The April 24th article is based on a "confidential report" in which the rich countries' bankers admit that their plan "is not working well." As evidence, the president of the World Bank, James Wolfensohn, points out that "the number of people living on less than $1 a day has risen from 1 billion a few years ago to about 1.3 billion today and will probably reach 1.5 billion by the year 2000." This amounts to roughly one quarter of the human population of the earth. This is a problem because if there are too many poor people in a country no bank will want to loan them money. It's pretty hard to cover the interest payments when your population is only making 90 cents a day.

Article Number 2:

Two days later, on page 8 of the news section of the NY Times, we see the headline "Little Urgency on the Eve Of World Bankers' Meeting." As usual, "world bankers" means bankers from the wealthy countries only. Six months ago, when these bankers last met, Bill Clinton was heard to say that the he and his pals were facing "the biggest financial challenge in a half-century." Now, as the article puts it, "...millions of people are still suffering, national incomes are still shrinking, but the crisis seems oddly abated."

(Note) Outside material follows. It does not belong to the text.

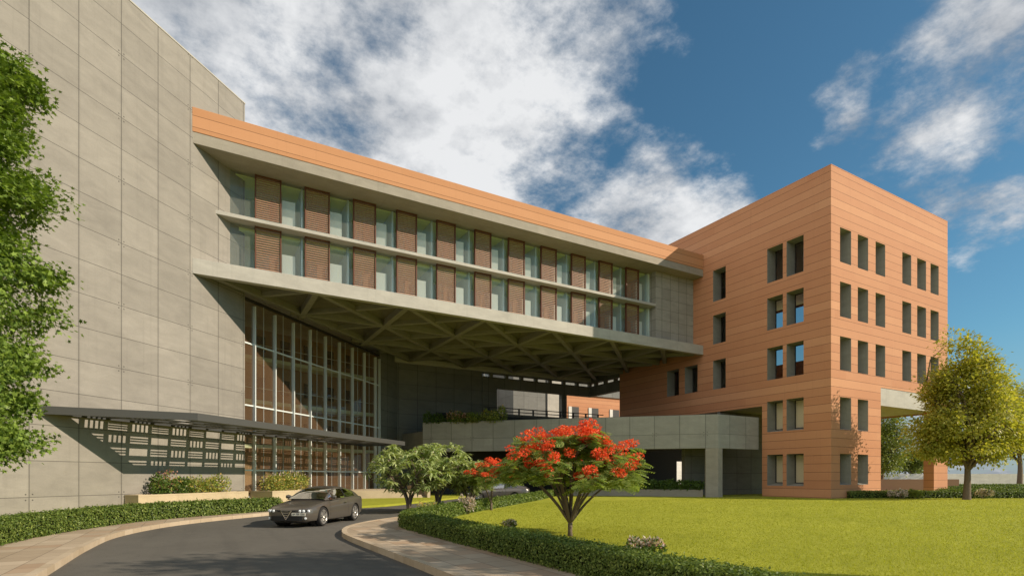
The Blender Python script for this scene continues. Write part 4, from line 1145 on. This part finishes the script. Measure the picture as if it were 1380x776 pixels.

What's so odd about that? Brazil has just issued new bonds, and the stock markets in Thailand and South Korea are "rocketing back" to financial health. Why should a billion and a half dark-skinned people starving to death in the Third World be a problem for the rich countries, as long as those countries can service their debt? The "biggest challenge" is trying to get these people to pay off their loans, and a former Clinton Administration official who is now a professor at Harvard reminds us of why governments need feel "little urgency" about how to do that: "We should leave a lot of this to the market."